While on holiday in SA I read your fine newspaper daily. With the greatest respect, Marius Botha is utterly wrong in his analysis of US President Donald Trump (“Anti-Trump-tinted glasses”, February 5).

First, on the business and personal fronts there is an immense catalogue of failures. The cases of casino bankruptcies, the Manhattan Plaza Hotel closure, the Trump Shuttle airline bankruptcy, the closure of Trump University after fee gouging and nonprogrammes emerged, and the Trump foundation closure after money was spent buying a painting of Trump.

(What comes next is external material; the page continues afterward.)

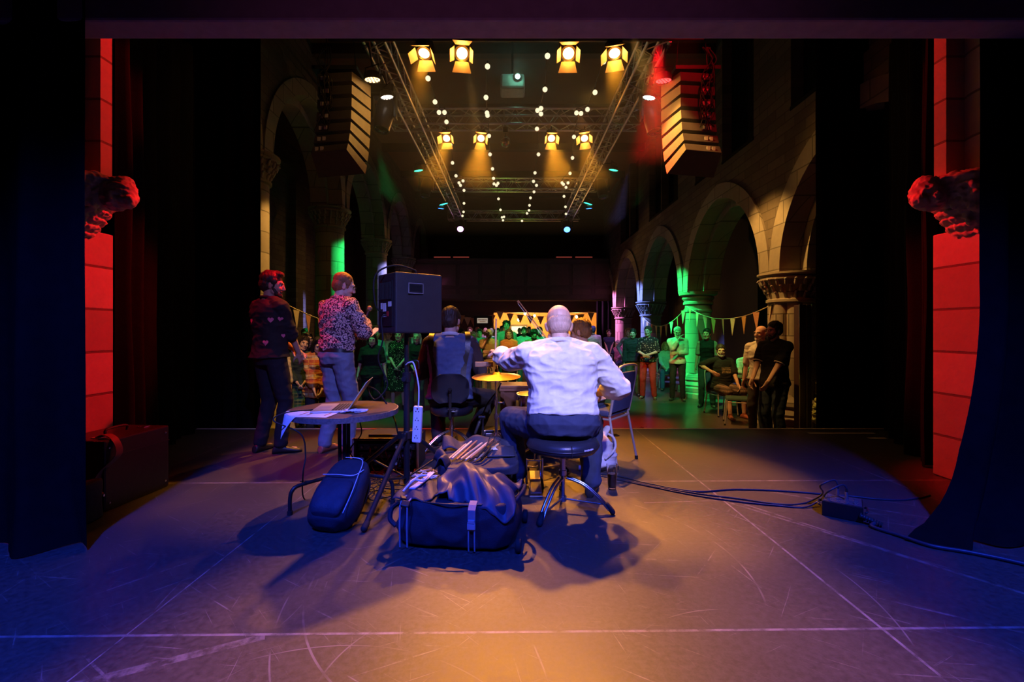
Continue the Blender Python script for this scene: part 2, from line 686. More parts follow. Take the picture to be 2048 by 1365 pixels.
RCOLS = [3.80, 7.65, 11.5, 15.4, 19.2, 23.0]
LCOLS = [3.70, 7.95, 11.55, 15.5, 19.4, 23.3]
RZS, LZS = 2.12, 4.22
WINS = [(5.55, 6.30), (6.43, 7.10), (8.19, 9.42), (9.73, 10.80), (11.93, 13.22), (13.27, 14.42), (15.65, 16.72), (16.9, 18.2)]
struct('wall_right', arcade(4.35, 1, RCOLS, RZS, 1.66, 1.46, 4.65, WINS), [RUBBLE, STONE], smooth=40)
struct('wall_left', arcade(-4.28, -1, LCOLS, LZS, 1.72, 1.48, 6.6), [RUBBLE, STONE], smooth=40)
for i, (y0, y1) in enumerate(WINS):
    b = MB()
    b.bx(4.55, 4.60, y0 - .02, y1 + .02, 4.6, 7.32)
    b.bx(4.34, 4.56, y0 - .01, y1 + .01, 4.60, 4.66)
    struct('window_%d' % (i + 1), b, [BLIND], smooth=0)
# outer aisle walls, ceiling, back wall
b = MB()
b.bx(7.3, 7.5, 5.5, 25.5, HALL, 7.3)
for y in (9.6, 13.4, 17.3):
    b.bx(7.1, 7.3, y - .25, y + .25, HALL, 6)
struct('wall_right_aisle', b, DARKW, smooth=0)
b = MB()
b.bx(-7.5, -7.3, 5.5, 25.5, HALL, 7.3)
for y in (9.6, 13.0, 15.2, 17.3):
    b.bx(-7.3, -7.05, y - .35, y + .35, HALL, 6)
struct('wall_left_aisle', b, RUBBLE, smooth=0)
b = MB()
b.bx(-7.6, 7.6, 5.4, 25.6, 7.3, 7.45)
struct('ceiling', b, CEIL, smooth=0)
b = MB()
for y in (7.2, 9.8, 12.4, 15.0, 17.6, 20.2):
    b.bx(-4.3, 4.35, y - .09, y + .09, 7.08, 7.32)
struct('trim_2', b, mat('dark roof beam', (0.05, 0.032, 0.022), 0.7), smooth=0)
# back wall: balcony, bar opening
b = MB()
b.bx(-4.3, -0.85, 21.2, 21.5, HALL, 2.0)
b.bx(-4.3, 4.4, 21.2, 21.5, 1.98, 2.75)
b.bx(4.05, 4.4, 21.2, 21.5, HALL, 2.0)
b.bx(-7.5, 7.5, 25.3, 25.5, HALL, 7.3)
b.bx(-7.5, -4.3, 21.2, 21.5, HALL, 7.3)
b.bx(4.4, 7.5, 21.2, 21.5, HALL, 7.3)
struct('wall_back', b, mat('back wall paint', (0.10, 0.05, 0.04), 0.7), smooth=0)
bal = thing('balcony', 'dark wooden gallery front across the far end of the hall', 'balcony', (0, 20.2, 0))
b = MB()
b.bx(-4.2, 4.3, 0, 0.12, 2.55, 4.25)
b.bx(-4.2, 4.3, 0.1, 5.0, 2.5, 2.66)
part('front_panel', b, BALC, bal, smooth=0)
b = MB()
for k in range(9):
    x = -3.9 + k * 1.0
    b.bx(x - .42, x + .42, -.02, 0.02, 2.75, 3.0)
    b.bx(x - .42, x + .42, -.02, 0.02, 3.15, 4.1)
part('raised_panel', b, mat('gallery panel', (0.13, 0.09, 0.07), 0.7), bal, smooth=0, bevel=.01)
b = MB()
b.bx(-4.2, 4.3, -.08, 0.2, 4.25, 4.33)
part('top_rail', b, BALC, bal, smooth=0)
for k, (x0, x1) in enumerate(((-3.45, -2.72), (-2.6, -1.9), (1.95, 2.65), (2.8, 3.55))):
    b = MB()
    b.bx(x0, x1, -.10, -.06, 4.37, 4.42)  # thin bars with a dim red emission along the rail
    part('red_bar', b, emat('dim red bar', (0.8, 0.12, 0.08), 0.16), bal, smooth=0)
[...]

The Art of the Deal was the work of a ghost writer who bitterly regretted ever getting involved. Trump’s so-called golfing prowess is marred by cheating, as revealed by his golfing coach. There has also been loutish, bullying behaviour towards women, war veterans, Asians, Afro-Americans and anyone else who dared argue with him. Trump insulted the war hero John McCain even as the latter was on his deathbed. This from a man who, through college education deferments and a supposed bone spur heel injury, avoided serving in the Vietnam War.

Trump has reneged on his promise to release his tax records, and there is a case in the courts on this subject. Then there is the tsunami of Twitter expectorations and lies. The Washington Post and New York Times have catalogued more than 10,000 lies, distortions and exaggerations. 

Much more serious are the negative domestic and foreign policies. There are elements in the US, including politicians, officers in the military and titanic corporations, that are forming the links required for a neo-fascist state. I refer Botha to the book It Can’t Happen Here by Sinclair Lewis, the first American novelist to win the Nobel prize for literature.